The scientific investigation of the mental differences of the sexes is thus far limited in its scope and tentative in its conclusions. Many inquiries which have been made are almost entirely worthless on account of the lack of rigor in method. A contribution of the highest merit and importance has been made in this field by Dr. Helen Thompson, in her book The Mental Traits of Sex. Her conclusions are drawn from a systematic experimental study. She says:
The psychological differences of sex seem to be largely due, not to difference of average capacity, nor to difference in type of mental activity, but to differences in the social influences brought to bear on the developing individual from early infancy to adult years. The question of the future development of the intellectual life of women is one of social necessities and ideals, rather than of the inborn psychological characteristics of sex.

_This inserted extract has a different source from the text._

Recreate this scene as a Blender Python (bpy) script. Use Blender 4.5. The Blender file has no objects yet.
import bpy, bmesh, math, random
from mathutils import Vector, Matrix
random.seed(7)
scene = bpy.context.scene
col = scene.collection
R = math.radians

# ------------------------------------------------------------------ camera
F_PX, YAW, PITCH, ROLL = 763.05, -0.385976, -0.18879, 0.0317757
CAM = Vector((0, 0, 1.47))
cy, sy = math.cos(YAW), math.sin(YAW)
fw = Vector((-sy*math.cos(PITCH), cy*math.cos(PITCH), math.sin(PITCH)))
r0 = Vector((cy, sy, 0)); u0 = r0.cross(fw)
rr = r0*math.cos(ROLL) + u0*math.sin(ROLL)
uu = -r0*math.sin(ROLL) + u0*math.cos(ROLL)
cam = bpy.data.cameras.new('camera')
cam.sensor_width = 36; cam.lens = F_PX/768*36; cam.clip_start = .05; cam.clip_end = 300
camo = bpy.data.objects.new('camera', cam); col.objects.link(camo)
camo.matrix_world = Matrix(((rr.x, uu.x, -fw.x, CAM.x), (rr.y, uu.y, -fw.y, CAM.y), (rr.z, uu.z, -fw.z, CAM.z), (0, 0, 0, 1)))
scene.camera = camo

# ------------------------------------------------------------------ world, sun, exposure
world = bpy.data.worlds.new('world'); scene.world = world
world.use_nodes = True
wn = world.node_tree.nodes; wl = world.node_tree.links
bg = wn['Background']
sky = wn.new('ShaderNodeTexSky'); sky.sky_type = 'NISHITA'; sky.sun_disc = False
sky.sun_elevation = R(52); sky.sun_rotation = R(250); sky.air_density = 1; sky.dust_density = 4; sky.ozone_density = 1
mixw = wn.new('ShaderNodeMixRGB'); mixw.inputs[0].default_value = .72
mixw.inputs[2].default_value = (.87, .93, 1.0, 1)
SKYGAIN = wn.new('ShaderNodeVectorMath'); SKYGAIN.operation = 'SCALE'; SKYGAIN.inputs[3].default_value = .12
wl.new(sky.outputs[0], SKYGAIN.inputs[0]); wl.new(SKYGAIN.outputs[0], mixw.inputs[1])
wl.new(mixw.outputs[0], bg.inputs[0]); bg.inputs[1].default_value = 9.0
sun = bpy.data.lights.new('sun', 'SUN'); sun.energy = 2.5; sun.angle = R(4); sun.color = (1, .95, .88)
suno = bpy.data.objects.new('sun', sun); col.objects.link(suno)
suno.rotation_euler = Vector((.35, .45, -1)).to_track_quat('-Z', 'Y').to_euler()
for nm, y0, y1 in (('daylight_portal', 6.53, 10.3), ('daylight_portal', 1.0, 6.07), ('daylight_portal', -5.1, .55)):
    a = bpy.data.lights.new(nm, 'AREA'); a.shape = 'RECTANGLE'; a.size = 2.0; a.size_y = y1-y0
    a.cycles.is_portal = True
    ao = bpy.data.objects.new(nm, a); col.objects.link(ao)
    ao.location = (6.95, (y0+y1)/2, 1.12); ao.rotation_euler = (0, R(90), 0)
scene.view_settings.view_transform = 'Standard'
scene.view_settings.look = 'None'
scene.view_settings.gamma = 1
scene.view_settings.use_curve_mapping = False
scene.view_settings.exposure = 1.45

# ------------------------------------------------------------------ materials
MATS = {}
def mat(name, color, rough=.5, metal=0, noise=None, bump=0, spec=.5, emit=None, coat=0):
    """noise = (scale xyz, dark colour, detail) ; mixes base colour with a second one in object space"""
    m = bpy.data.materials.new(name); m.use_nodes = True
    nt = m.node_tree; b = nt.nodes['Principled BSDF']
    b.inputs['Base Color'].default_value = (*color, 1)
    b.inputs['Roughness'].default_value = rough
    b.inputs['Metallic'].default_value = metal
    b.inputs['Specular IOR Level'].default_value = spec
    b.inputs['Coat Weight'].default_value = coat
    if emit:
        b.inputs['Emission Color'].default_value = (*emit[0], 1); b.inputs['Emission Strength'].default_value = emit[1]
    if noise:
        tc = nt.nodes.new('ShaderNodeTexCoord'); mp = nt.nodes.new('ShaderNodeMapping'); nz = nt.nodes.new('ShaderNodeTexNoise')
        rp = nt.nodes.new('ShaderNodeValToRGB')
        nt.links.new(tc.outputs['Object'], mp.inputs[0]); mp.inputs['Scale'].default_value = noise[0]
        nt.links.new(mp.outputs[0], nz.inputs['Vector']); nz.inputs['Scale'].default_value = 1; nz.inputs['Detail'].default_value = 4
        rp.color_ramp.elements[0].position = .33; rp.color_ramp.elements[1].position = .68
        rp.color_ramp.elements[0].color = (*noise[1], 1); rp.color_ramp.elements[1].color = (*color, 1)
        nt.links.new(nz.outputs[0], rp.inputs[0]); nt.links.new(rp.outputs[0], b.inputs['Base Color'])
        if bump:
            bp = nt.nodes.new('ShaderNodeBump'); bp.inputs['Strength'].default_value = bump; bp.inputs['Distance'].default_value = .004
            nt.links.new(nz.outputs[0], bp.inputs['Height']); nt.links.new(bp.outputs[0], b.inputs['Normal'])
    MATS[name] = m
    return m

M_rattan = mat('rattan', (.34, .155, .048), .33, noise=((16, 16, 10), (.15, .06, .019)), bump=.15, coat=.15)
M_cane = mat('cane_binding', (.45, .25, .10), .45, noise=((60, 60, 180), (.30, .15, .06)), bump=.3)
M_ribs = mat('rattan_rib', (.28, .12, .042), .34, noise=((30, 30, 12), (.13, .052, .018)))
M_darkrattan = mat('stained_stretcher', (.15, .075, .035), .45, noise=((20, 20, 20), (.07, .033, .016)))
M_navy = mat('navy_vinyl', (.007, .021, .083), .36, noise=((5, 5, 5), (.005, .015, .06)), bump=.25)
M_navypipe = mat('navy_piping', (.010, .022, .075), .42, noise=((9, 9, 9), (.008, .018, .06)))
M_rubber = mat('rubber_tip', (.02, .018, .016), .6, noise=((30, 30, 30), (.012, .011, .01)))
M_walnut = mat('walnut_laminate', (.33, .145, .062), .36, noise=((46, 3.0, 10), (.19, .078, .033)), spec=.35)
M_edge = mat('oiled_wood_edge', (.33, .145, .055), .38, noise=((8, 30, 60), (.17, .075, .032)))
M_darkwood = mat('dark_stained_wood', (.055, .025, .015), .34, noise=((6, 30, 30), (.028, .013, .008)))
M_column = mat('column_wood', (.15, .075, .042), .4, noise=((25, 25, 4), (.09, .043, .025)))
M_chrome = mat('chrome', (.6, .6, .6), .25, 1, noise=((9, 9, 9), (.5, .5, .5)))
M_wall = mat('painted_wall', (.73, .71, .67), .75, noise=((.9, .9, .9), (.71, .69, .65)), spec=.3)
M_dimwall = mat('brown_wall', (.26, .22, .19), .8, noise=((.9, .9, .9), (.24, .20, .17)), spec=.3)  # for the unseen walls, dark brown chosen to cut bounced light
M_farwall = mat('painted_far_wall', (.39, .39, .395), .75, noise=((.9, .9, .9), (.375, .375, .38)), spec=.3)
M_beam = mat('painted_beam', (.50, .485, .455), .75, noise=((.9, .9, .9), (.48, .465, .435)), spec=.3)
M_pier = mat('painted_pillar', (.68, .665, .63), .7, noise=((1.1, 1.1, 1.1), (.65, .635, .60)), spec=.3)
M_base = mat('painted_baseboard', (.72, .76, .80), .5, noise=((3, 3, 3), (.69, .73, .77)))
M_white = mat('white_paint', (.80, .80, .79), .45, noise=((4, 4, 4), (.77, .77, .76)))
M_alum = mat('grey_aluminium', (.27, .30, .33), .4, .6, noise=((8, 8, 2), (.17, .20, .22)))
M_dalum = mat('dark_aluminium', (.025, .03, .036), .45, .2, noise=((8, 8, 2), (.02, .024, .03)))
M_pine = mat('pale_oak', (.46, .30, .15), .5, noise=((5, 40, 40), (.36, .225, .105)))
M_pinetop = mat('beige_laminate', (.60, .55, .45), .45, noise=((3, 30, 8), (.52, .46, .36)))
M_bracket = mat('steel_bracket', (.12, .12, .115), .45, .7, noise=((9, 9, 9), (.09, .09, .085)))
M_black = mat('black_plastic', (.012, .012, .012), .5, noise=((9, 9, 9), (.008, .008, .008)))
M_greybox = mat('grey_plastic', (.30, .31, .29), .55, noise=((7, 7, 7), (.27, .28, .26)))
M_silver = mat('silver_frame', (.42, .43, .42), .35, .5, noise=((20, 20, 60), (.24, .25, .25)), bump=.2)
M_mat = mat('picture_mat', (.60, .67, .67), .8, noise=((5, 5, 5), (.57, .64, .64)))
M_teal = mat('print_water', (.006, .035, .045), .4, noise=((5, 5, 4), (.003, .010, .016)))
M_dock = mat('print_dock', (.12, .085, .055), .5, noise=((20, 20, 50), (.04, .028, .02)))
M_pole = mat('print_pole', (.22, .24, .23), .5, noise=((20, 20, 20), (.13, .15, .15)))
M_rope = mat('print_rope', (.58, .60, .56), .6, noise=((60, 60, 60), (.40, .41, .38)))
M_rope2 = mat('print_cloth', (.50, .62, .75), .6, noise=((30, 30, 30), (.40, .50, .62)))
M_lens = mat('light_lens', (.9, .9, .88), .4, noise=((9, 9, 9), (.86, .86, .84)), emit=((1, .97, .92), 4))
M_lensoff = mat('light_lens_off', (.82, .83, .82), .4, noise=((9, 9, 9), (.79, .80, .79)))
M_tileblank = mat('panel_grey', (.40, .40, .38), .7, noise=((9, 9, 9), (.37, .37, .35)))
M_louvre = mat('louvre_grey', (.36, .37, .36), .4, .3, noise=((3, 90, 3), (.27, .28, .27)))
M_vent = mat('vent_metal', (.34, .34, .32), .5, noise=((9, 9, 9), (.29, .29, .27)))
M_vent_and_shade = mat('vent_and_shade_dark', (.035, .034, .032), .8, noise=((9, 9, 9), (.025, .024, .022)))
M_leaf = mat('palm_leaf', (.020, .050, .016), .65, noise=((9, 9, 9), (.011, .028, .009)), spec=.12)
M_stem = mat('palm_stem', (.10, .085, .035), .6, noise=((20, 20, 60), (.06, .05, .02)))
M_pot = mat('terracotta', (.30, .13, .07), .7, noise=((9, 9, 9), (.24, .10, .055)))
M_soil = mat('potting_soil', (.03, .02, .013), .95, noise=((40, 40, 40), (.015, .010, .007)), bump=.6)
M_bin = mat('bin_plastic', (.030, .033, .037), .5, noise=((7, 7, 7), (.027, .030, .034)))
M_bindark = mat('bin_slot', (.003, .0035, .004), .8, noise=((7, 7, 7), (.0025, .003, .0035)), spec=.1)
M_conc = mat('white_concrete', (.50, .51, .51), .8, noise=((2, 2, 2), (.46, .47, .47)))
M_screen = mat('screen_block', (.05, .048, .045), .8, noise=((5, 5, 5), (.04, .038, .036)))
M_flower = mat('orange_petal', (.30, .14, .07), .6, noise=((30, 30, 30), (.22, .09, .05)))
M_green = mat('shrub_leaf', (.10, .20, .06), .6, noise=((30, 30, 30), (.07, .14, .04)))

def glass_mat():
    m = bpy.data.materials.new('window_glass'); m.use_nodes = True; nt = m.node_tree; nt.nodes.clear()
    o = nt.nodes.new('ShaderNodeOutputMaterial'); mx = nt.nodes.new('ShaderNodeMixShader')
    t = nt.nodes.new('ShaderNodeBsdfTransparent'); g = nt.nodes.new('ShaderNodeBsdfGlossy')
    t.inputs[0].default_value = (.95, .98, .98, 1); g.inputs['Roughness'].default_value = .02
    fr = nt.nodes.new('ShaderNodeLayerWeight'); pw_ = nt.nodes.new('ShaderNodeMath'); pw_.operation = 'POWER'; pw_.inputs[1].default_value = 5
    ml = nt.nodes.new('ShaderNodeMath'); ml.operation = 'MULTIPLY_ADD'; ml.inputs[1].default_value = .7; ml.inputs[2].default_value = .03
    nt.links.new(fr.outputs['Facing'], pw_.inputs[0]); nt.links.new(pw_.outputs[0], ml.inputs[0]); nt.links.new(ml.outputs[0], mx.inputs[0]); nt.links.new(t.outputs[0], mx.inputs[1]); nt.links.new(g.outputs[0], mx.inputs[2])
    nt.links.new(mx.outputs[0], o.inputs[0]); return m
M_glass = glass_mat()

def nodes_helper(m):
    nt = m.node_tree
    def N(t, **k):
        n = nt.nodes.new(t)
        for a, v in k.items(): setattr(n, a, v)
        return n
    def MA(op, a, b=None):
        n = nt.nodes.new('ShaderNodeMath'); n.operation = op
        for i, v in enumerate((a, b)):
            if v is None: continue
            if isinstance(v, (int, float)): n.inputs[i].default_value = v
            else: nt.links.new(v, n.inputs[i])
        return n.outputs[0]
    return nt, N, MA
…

Some mental distinctions of sex there probably are, but they certainly are pretty difficult to determine. The environmental conditions of men and women are so disparate that it is hard to be sure that differences, apparently sexual, are not to be explained upon another basis. For practical purposes of education the mental likenesses seem overwhelming, and to attempt upon any such basis as we have to reconstruct the plan of woman's education would be wholly fantastic. I have said that education has three ends in view: the training of judgment, character, and taste. Let us turn to them in order. In forming a judgment a woman must observe exactly the same logical procedure as a man; she has no royal road to learning; the feminine syllogism has just as many terms and premises as the masculine, and no more. There is an old superstition that women's minds work by feeling and men's by reason. Surely it is time to give that up. Does a woman solve the binomial theorem by feeling, or a quadratic equation by intuition? Does a man never move without consulting the principle of sufficient reason? Does he appreciate a sonnet by logical deduction, or respond to a lyric in reasoned conclusions?

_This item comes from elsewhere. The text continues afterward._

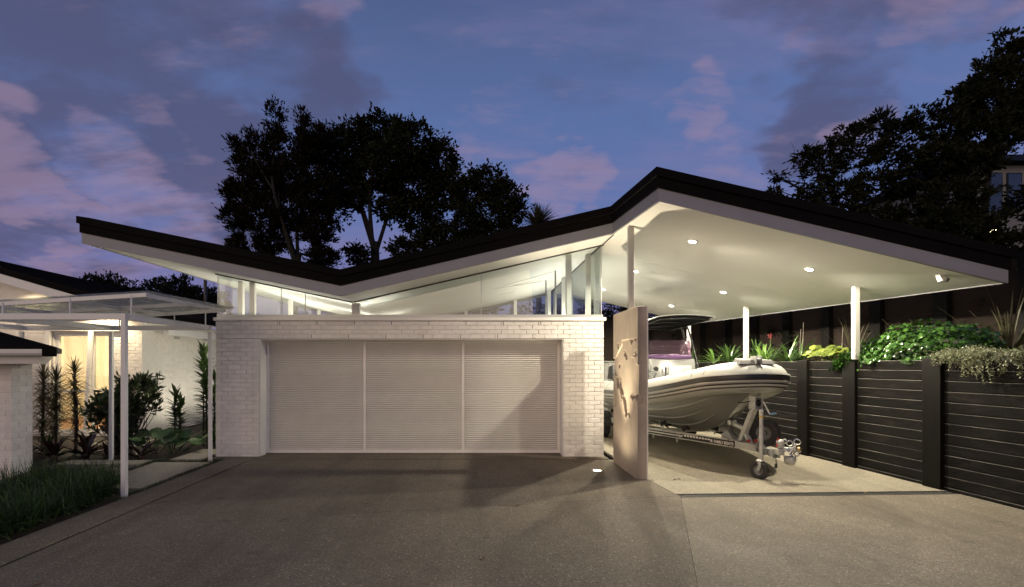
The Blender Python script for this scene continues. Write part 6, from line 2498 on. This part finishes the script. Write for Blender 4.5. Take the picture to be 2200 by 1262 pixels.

Again, in cultivating right character, how are we to be distinguished? Are girls not to have energy and initiative, are boys not to know gentleness and obedience? Is stealing not stealing, is a lie not a lie, are meanness [p. 794] and cowardice any the less mean and cowardly because of a sex distinction in the culprit? Are not honesty, veracity, courage, courtesy, as admirable in the one as in the other?
Or, finally, in forming taste cannot both sexes learn by the same acquaintance with the best in art. Must women be lured on by flower-pieces and men by battle-scenes to appreciate good painting? Shall we have a Mrs. Browning for men, and Jane Austen translated into the masculine? Must we edit a Woman's Bible, or the Ladies' Own Shakespeare?
Let me, then, answer the original question in this way: The education of a woman should not differ from that of a man, until after she becomes engaged to be married. This difference would not involve any changes in school and college. To my mind, the simplest, most natural, and most certain way of securing to men and women an identity of opportunity is the coeducational plan. I believe that coeducation helps to correct the faults of both sexes, without at all endangering the development of a desirable individuality. To the fear that women may be coarsened by the association, or men made less manly, I am inclined to reply that if men and women are fit to marry one another, they are fit to go to school together.
Let me say, in conclusion, that it would seem to me both frivolous and morally wrong for a school or college to spend time, money and intelligence in devising different systems of training for the two sexes, while so many, and those so real, problems in education are waiting for solution.